◆ REQUEST ◆
Pull out every line below holding the word "part".

◆ DATA EXTRACT ◆
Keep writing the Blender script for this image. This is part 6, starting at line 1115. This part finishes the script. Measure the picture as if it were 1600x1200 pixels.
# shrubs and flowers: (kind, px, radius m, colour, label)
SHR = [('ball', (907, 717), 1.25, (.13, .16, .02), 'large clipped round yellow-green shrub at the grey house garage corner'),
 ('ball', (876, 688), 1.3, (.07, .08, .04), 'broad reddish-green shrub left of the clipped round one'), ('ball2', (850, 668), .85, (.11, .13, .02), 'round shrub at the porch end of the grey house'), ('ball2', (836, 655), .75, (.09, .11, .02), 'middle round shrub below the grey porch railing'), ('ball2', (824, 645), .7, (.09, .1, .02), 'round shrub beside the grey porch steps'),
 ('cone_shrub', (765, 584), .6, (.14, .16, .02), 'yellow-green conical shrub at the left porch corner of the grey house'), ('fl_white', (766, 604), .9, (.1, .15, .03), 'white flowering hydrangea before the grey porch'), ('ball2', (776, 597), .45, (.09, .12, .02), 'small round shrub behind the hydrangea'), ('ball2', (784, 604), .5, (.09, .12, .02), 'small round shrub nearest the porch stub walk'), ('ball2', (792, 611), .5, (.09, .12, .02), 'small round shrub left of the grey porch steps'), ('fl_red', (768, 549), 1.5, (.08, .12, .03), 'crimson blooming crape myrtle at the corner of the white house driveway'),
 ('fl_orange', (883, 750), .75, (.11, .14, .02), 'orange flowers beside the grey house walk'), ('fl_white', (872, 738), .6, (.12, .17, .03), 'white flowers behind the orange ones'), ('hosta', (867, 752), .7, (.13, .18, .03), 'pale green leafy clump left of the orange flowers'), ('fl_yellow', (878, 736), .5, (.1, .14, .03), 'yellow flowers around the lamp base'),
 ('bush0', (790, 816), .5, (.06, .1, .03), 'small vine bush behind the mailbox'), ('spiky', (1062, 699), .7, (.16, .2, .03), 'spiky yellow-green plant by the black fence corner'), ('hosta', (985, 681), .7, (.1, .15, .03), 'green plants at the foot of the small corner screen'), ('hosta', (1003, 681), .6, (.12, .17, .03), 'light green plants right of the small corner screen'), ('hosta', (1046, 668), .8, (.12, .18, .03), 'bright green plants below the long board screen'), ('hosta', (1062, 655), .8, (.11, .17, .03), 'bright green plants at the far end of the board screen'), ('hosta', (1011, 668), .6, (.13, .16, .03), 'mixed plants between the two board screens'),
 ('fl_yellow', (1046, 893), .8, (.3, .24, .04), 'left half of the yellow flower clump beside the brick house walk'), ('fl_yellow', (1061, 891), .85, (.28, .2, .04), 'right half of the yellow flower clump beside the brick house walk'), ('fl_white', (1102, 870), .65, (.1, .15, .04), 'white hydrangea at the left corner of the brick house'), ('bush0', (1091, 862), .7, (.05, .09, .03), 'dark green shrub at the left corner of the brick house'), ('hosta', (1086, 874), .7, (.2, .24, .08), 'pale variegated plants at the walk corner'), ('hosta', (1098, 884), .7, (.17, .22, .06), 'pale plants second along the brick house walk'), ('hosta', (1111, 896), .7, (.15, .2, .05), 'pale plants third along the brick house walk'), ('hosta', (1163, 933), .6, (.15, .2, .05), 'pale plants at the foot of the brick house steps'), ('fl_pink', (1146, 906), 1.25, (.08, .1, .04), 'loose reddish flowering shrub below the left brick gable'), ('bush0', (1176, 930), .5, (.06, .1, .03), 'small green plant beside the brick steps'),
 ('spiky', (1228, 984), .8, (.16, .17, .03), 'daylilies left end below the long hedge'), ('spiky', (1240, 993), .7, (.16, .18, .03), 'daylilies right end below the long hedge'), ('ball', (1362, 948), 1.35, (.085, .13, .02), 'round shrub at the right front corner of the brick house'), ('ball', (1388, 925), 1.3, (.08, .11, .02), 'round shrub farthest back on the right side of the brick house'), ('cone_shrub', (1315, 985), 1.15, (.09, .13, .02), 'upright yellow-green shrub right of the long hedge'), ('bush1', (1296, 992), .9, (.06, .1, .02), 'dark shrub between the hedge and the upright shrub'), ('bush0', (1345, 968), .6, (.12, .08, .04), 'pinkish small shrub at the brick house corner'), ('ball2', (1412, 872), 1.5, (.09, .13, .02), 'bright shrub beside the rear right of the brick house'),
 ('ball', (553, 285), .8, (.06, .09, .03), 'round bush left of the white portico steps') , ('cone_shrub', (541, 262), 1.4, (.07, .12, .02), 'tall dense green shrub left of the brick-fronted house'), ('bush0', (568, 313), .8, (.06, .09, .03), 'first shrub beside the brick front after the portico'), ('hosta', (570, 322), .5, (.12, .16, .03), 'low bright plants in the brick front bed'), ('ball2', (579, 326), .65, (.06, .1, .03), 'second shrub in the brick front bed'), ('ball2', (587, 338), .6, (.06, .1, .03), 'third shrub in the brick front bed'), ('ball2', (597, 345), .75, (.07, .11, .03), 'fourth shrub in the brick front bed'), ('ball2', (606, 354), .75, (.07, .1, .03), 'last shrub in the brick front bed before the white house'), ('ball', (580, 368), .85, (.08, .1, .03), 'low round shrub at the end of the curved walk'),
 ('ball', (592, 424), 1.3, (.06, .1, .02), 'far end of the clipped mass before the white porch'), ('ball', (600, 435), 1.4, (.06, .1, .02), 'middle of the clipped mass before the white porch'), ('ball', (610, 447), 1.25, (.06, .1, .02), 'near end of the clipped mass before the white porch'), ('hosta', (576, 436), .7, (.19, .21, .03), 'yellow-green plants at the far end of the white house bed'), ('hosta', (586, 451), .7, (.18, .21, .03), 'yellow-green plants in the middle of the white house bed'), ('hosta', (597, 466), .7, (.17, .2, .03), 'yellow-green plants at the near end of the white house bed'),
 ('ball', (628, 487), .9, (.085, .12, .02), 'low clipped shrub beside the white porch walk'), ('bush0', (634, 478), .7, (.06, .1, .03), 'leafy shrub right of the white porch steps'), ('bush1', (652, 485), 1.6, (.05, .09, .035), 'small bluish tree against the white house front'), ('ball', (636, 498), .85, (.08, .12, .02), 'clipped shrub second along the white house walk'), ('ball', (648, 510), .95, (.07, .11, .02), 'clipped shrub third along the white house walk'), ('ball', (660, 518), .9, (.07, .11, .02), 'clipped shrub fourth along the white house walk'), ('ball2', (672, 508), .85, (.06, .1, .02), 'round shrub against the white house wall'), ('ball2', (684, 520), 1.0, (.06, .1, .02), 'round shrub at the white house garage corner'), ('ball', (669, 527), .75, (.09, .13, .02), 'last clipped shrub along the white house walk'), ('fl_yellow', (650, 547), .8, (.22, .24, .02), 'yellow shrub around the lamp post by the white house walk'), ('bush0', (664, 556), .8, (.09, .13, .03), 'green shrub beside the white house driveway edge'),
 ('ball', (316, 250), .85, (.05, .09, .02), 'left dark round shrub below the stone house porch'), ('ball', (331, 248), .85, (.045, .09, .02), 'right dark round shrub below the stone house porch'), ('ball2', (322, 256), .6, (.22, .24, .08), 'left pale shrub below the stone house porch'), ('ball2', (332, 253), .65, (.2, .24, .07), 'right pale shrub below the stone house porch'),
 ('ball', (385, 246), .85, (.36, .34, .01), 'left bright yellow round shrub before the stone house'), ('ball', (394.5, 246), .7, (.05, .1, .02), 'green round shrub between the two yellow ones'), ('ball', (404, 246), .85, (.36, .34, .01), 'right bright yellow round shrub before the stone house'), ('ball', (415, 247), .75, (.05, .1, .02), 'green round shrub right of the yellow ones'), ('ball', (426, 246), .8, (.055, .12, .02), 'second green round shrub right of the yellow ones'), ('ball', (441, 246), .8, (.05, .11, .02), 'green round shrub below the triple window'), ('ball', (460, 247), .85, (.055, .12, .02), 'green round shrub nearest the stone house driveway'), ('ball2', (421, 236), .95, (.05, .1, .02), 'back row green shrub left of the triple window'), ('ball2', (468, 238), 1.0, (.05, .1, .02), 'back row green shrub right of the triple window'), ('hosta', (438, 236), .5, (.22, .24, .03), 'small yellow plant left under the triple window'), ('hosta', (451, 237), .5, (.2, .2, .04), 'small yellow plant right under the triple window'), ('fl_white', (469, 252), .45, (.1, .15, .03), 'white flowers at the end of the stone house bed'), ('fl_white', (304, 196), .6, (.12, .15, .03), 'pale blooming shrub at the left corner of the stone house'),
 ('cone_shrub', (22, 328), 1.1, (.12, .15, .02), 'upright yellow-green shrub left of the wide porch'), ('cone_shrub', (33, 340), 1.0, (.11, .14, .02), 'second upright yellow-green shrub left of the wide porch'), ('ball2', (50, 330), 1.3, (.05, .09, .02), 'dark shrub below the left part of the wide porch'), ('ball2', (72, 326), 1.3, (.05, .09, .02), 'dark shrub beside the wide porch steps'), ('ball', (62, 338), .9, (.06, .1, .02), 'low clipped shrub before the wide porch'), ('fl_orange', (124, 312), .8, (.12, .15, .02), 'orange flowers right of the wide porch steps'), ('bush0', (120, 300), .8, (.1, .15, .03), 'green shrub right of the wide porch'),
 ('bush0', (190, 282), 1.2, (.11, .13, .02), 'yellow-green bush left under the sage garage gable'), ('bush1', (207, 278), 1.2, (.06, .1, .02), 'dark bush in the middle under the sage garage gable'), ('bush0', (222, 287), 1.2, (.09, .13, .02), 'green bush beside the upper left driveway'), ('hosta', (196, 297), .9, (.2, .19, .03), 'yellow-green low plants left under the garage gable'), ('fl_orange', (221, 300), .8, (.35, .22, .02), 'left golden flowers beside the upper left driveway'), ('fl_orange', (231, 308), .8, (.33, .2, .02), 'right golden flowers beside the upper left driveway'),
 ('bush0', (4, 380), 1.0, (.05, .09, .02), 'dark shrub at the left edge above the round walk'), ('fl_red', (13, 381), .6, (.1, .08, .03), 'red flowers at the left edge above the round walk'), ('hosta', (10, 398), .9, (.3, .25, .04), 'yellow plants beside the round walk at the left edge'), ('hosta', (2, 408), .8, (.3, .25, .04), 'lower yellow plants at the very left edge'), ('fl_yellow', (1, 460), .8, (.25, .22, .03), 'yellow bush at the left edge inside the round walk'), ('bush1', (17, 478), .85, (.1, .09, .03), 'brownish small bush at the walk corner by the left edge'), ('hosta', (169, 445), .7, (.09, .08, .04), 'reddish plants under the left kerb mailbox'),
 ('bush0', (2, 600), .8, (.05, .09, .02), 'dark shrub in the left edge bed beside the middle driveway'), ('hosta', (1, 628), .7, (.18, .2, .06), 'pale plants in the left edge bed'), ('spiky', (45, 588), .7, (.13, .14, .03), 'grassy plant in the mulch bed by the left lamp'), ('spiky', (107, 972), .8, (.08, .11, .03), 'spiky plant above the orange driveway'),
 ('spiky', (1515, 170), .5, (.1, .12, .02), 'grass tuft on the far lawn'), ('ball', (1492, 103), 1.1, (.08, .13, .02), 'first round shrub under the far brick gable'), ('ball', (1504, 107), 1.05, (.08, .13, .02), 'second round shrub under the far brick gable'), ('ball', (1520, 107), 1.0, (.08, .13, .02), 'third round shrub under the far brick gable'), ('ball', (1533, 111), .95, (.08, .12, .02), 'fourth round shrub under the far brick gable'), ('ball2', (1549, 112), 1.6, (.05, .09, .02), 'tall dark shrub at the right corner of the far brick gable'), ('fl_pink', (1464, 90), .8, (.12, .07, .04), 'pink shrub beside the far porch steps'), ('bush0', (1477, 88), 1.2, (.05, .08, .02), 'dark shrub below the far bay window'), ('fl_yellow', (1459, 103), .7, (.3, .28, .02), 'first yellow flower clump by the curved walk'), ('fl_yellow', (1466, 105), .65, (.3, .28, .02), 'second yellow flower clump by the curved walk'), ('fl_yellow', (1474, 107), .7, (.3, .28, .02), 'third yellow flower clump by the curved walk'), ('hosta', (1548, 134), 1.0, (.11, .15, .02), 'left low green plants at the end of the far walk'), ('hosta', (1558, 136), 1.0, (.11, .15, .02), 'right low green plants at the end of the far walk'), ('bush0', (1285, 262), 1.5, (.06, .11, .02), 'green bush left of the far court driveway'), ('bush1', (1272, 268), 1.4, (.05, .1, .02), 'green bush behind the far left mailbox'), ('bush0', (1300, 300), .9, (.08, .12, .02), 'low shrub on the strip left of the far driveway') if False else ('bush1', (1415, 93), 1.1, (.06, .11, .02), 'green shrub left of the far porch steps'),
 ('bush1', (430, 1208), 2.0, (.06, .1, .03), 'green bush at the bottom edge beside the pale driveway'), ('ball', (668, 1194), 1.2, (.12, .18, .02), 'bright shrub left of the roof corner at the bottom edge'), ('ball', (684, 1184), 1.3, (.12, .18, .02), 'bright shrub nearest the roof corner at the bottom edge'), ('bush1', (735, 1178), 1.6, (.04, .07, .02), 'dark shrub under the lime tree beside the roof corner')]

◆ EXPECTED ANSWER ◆
Keep writing the Blender script for this image. This is part 6, starting at line 1115. This part finishes the script. Measure the picture as if it were 1600x1200 pixels.
 ('cone_shrub', (22, 328), 1.1, (.12, .15, .02), 'upright yellow-green shrub left of the wide porch'), ('cone_shrub', (33, 340), 1.0, (.11, .14, .02), 'second upright yellow-green shrub left of the wide porch'), ('ball2', (50, 330), 1.3, (.05, .09, .02), 'dark shrub below the left part of the wide porch'), ('ball2', (72, 326), 1.3, (.05, .09, .02), 'dark shrub beside the wide porch steps'), ('ball', (62, 338), .9, (.06, .1, .02), 'low clipped shrub before the wide porch'), ('fl_orange', (124, 312), .8, (.12, .15, .02), 'orange flowers right of the wide porch steps'), ('bush0', (120, 300), .8, (.1, .15, .03), 'green shrub right of the wide porch'),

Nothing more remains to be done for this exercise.